La preuve au dossier ne révèle aucune infraction criminelle commise par les policiers lors de l'intervention auprès de l'homme.

Dans un premier temps, la blessure grave subie par l'homme - soit un état de conscience altéré accompagné de spasmes - découle d'une cause extrinsèque à l'intervention policière. Elle a été causée par une consommation de GHB.

Dans un deuxième temps, les policiers n'ont pas fait preuve de négligence criminelle. Ils ont maintenu une surveillance constante de l'homme lors de l'arrestation. Ce dernier a profité d'un très court laps de temps où le regard des policiers n'était pas porté sur lui pour ingérer du GHB. Lorsqu'un des policiers a aperçu l'homme porter quelque chose à sa bouche, il l'a questionné à cet égard et l'homme a menti en répondant qu'il s'agissait d'alcool. Aucun indice ne laissait croire aux policiers que l'homme avait surconsommé de la drogue et que son état de santé allait se détériorer.

En outre, lorsque les policiers ont constaté un changement de comportement chez l'homme au poste de police, ils ont décidé de maintenir une surveillance visuelle à son égard. De même, lorsque les policiers ont constaté que l'état de l'homme s'était gravement détérioré, ils ont contacté les services d'urgence et l'ont placé dans une position sécuritaire au sol et tenté de le garder éveillé.

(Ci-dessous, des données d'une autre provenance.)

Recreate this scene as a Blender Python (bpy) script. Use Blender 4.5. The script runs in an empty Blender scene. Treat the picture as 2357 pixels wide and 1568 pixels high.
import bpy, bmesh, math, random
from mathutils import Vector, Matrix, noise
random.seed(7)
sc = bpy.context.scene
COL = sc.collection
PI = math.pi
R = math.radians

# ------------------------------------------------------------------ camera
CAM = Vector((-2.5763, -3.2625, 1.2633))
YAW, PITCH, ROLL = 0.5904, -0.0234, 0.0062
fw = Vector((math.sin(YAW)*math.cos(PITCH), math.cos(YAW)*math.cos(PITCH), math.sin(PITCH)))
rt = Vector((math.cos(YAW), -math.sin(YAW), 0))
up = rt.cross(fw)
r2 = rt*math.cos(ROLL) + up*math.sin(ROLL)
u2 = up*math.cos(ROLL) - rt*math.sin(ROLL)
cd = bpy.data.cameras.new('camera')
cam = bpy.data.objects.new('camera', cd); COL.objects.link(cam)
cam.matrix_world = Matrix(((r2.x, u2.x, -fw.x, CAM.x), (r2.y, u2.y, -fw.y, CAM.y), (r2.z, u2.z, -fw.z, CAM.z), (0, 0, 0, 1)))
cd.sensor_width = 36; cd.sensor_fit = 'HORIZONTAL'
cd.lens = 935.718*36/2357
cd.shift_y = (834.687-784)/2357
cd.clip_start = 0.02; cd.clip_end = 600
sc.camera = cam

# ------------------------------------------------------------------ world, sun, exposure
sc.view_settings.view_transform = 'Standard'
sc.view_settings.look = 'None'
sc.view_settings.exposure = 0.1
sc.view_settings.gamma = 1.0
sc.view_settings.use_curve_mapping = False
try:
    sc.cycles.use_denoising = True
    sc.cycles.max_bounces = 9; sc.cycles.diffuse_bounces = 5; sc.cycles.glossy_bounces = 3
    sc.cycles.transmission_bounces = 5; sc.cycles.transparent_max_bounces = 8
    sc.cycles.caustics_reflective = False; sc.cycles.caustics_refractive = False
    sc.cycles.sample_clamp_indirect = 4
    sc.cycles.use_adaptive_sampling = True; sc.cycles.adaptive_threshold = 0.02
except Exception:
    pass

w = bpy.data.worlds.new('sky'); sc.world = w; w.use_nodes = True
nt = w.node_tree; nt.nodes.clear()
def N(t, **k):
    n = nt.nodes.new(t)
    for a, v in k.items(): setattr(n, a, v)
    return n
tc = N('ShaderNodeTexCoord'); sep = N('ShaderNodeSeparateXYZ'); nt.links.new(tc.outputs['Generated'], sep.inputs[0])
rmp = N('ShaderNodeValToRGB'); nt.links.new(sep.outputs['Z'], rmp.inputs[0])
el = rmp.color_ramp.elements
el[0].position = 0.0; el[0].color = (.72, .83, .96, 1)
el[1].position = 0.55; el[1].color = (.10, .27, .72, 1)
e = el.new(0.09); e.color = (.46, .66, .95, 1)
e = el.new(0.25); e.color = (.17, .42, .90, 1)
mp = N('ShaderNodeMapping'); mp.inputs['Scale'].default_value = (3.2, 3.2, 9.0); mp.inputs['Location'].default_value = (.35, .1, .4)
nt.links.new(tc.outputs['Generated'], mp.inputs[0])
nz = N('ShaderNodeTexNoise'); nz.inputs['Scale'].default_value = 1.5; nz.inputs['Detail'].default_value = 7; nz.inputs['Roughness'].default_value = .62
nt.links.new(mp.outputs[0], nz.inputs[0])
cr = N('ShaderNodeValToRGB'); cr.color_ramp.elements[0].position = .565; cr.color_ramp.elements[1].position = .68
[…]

Dans un troisième temps, l'usage de la force employée par les policiers était raisonnable dans les circonstances. Le DPCP est d'avis que les conditions énumérées à l'article 25 du Code criminel sont remplies.

Cette disposition accorde une protection à l'agent de la paix qui emploie la force dans le cadre de l'application ou de l'exécution de la loi.

Le paragraphe 25(1) C.cr. accorde une protection à l'agent de la paix employant la force dans le cadre de l'application ou l'exécution de la loi, pourvu qu'il agisse sur la foi de motifs raisonnables et qu'il utilise seulement la force nécessaire dans les circonstances.

Il peut s'agir, notamment, d'une arrestation légale, ou encore de manœuvres visant à désarmer une personne ou à maîtriser une personne en crise, en raison du risque qu'elle représente pour elle-même ou pour autrui.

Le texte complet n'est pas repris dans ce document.